====== Data section

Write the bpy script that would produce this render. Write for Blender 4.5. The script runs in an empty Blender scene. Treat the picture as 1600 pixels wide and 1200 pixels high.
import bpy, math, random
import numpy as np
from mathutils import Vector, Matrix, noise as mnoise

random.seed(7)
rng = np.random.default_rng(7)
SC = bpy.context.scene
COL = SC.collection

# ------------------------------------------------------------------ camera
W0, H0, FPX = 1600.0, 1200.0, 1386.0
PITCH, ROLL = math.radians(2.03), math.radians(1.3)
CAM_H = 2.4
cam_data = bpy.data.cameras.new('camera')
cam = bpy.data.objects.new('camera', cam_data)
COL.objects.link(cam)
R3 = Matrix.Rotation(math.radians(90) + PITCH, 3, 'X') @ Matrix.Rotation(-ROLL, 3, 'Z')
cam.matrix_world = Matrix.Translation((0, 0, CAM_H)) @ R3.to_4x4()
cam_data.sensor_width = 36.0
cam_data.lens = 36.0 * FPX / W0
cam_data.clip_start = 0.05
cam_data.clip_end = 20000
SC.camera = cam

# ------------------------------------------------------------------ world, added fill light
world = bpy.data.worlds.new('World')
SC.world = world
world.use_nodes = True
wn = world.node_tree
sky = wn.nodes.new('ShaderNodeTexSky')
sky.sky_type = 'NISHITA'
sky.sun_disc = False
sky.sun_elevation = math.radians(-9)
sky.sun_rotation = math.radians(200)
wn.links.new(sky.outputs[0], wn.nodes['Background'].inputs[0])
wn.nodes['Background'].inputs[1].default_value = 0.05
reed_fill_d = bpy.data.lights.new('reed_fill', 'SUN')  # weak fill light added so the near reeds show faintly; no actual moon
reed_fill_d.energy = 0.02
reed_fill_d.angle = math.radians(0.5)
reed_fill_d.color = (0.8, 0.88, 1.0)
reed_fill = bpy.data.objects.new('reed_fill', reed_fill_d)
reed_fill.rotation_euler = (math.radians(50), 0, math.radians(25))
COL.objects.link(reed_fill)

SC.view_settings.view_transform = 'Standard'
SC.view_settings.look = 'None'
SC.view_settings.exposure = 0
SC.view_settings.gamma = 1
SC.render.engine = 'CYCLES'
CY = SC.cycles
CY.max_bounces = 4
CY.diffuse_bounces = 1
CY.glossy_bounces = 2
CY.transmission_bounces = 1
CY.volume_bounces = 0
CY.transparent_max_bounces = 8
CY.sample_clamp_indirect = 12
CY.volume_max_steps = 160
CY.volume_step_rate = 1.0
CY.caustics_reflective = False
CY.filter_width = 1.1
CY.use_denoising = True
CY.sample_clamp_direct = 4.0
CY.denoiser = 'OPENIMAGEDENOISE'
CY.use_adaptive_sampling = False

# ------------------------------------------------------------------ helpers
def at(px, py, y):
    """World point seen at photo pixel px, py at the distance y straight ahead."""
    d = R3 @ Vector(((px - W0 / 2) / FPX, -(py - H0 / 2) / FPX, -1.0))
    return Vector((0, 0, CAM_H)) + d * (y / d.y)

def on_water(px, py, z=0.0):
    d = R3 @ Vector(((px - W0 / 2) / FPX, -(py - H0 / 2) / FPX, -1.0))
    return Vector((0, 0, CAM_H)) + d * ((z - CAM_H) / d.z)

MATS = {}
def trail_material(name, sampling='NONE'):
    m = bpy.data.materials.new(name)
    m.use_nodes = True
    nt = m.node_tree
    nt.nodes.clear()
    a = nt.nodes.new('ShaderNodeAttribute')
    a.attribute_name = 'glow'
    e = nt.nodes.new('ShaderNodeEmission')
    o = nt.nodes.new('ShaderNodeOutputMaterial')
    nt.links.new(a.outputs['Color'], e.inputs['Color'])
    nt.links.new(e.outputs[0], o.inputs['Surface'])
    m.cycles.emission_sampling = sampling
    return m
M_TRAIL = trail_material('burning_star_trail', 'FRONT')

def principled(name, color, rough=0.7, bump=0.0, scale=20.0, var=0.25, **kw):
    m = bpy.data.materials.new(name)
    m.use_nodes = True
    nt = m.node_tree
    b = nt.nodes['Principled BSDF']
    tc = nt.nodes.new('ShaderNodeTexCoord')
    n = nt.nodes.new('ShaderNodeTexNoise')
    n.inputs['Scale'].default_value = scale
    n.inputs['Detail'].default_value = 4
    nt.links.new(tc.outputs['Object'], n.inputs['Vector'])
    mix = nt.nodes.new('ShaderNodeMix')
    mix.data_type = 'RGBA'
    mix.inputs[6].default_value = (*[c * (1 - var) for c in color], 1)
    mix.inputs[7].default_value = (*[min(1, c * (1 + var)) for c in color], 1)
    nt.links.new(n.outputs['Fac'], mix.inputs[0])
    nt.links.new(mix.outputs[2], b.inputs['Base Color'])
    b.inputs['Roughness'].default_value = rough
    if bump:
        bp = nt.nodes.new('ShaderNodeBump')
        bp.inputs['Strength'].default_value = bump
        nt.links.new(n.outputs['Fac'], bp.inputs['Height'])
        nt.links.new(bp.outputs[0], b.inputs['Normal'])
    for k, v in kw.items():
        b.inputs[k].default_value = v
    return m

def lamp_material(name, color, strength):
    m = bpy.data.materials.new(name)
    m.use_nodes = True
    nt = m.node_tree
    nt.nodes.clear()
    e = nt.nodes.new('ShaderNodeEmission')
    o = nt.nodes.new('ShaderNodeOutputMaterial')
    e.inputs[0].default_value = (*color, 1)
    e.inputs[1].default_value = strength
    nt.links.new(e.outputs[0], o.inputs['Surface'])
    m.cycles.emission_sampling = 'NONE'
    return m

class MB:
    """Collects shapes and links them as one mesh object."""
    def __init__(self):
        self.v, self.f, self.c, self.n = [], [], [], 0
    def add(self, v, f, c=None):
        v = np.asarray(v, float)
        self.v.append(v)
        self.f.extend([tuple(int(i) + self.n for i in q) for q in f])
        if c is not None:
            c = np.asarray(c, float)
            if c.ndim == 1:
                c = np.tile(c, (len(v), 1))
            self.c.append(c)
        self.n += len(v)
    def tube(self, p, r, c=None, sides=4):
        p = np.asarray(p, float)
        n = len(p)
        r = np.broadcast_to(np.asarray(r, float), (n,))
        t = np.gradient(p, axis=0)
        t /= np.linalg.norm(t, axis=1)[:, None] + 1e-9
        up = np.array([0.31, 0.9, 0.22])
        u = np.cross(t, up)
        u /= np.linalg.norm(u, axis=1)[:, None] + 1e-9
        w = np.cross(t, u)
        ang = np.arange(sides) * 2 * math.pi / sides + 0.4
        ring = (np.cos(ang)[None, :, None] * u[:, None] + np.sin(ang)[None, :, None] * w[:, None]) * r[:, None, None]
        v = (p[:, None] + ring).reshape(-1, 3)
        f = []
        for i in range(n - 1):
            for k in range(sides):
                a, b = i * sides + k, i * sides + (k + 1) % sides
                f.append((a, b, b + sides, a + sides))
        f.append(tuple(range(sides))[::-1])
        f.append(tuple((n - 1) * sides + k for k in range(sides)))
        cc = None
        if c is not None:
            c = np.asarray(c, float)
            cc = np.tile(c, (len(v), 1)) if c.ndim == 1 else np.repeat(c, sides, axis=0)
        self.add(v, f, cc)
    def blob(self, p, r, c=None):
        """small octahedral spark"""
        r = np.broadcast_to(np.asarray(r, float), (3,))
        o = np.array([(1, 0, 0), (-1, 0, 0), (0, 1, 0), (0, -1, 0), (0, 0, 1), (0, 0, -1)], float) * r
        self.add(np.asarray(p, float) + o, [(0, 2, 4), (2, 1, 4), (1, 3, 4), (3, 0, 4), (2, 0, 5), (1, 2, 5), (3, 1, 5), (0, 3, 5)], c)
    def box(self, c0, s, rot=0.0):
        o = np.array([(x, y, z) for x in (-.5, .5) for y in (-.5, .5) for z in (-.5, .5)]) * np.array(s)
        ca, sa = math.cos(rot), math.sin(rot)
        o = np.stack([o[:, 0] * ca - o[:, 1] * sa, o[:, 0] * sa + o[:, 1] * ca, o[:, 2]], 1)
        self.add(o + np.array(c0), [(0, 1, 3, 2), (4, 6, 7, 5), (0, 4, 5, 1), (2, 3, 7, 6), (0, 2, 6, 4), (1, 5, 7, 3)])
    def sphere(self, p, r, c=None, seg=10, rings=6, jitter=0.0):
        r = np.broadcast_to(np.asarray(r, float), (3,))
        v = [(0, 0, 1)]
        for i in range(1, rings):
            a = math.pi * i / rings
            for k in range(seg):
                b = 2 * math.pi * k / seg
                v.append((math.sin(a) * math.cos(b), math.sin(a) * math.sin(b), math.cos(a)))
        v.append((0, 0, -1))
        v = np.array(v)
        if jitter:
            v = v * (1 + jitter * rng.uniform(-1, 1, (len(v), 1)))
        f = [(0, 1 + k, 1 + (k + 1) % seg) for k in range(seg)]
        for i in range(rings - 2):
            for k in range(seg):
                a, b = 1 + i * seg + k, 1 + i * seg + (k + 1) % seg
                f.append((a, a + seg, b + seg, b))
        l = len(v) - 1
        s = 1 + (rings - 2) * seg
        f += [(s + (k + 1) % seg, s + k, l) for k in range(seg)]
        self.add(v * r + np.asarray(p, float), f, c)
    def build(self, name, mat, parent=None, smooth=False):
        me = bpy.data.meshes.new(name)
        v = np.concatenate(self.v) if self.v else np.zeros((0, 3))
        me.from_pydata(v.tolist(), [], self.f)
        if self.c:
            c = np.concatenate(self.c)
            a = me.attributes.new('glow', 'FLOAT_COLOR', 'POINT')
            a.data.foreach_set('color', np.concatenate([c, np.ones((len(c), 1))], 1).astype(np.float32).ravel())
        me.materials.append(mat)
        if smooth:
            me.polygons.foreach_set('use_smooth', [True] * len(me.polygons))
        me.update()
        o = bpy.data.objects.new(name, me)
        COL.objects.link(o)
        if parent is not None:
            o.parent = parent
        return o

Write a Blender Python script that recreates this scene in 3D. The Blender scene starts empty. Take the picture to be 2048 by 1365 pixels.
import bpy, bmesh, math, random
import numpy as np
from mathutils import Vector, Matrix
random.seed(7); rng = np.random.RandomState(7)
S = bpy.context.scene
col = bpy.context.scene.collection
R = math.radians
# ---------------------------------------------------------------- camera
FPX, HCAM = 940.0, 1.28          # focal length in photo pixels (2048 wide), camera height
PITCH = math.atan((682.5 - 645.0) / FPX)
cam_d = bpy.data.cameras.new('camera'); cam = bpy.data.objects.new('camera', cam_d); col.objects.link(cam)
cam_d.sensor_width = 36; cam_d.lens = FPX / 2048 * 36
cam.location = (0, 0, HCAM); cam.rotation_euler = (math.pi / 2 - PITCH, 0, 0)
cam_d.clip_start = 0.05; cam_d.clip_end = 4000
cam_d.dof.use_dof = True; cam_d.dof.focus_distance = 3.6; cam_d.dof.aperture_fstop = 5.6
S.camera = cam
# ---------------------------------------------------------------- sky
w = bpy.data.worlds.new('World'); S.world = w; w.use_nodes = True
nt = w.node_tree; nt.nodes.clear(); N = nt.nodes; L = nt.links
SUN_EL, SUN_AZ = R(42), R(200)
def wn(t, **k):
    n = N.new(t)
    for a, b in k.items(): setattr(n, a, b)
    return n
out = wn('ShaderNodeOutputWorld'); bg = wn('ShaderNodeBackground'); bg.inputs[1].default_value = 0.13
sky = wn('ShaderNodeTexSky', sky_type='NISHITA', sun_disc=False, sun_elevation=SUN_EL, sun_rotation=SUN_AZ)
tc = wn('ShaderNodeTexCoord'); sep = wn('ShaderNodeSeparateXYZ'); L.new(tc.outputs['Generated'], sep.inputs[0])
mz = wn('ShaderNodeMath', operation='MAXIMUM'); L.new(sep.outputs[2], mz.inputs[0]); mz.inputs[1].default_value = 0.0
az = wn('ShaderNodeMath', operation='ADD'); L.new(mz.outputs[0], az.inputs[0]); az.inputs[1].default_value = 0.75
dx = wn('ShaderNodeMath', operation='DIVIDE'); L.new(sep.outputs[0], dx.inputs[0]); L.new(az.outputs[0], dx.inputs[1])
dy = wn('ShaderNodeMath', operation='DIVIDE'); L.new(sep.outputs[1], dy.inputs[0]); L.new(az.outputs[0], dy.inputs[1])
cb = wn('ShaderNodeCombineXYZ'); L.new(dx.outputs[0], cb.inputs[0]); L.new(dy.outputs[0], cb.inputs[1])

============

--- Requirements ---
Exactly as they appear, please write out the lines from the opening of the listing above down to the line containing "COL = SC.collection", with both end lines included.

--- Exercise output ---
Write the bpy script that would produce this render. Write for Blender 4.5. The script runs in an empty Blender scene. Treat the picture as 1600 pixels wide and 1200 pixels high.
import bpy, math, random
import numpy as np
from mathutils import Vector, Matrix, noise as mnoise

random.seed(7)
rng = np.random.default_rng(7)
SC = bpy.context.scene
COL = SC.collection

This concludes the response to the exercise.